Abstract

Potassium titanyl phosphate (KTiOPO4 , KTP) is the principal member of a group of isomorphous compounds, some of which have important non-linear optical properties. These structures have the acentric space group symmetry Pna21 and are ferroelectric. KTP itself undergoes a first-order, displacive isosymmetric phase change at 5.8 GPa at ambient temperature, as well as a second-order, displacive, order–disorder change to a paraelectric phase, with space group Pnan, under ambient pressure at 934 °C. Eight of these materials have been modelled using the static lattice modelling techniques in the GULP code.
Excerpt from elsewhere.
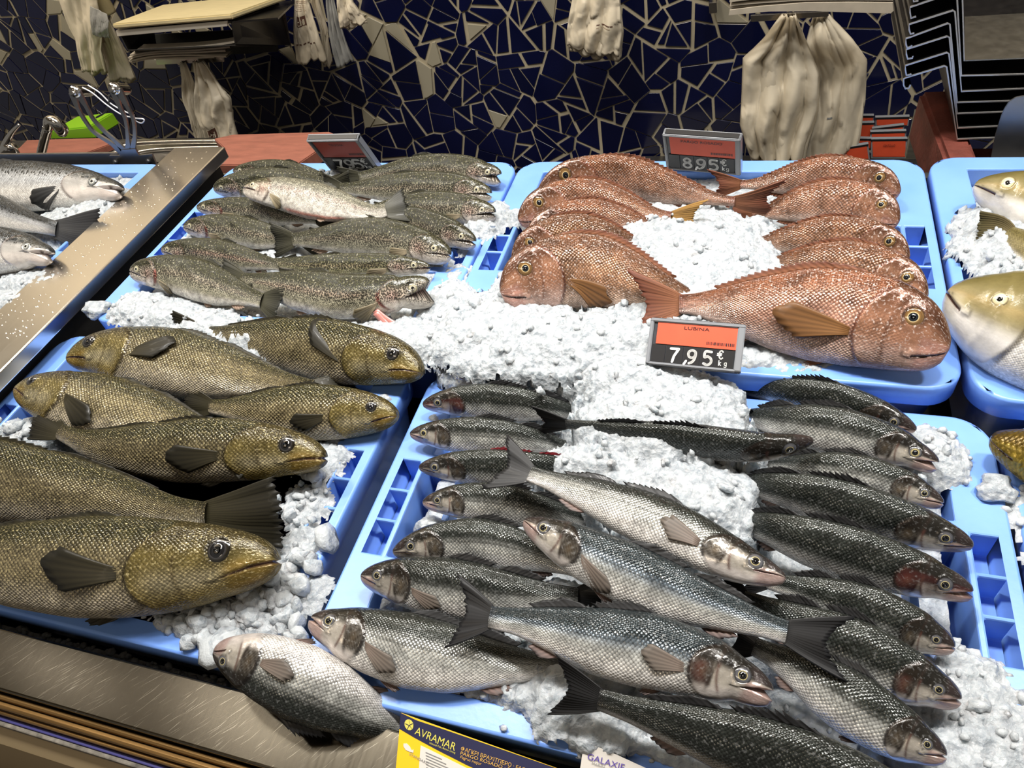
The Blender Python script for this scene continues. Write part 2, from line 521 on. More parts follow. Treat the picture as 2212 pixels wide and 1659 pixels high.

The materials modelled are: potassium, thallium and rubidium titanyl phosphates; potassium stannyl phosphate; potassium vanadyl phosphate; and potassium, rubidium and caesium titanyl arsenates. The modelling of the effects of pressure (based on the ambient pressure structures only) reproduces the isosymmetric phase change in KTP, and predicts similar pressure-driven phase changes for seven of the eight structures; only CsTiOAsO4 fails to demonstrate this phase change. Certain of the high pressure structures modelled are rotationally twinned relative to their ambient pressure progenitor structures, in a manner in accord with suggestions in the literature. It did not prove possible to model the temperature-driven phase change using a static, ordered model; this problem is ascribed to disorder in the cation positions in the high-temperature phase.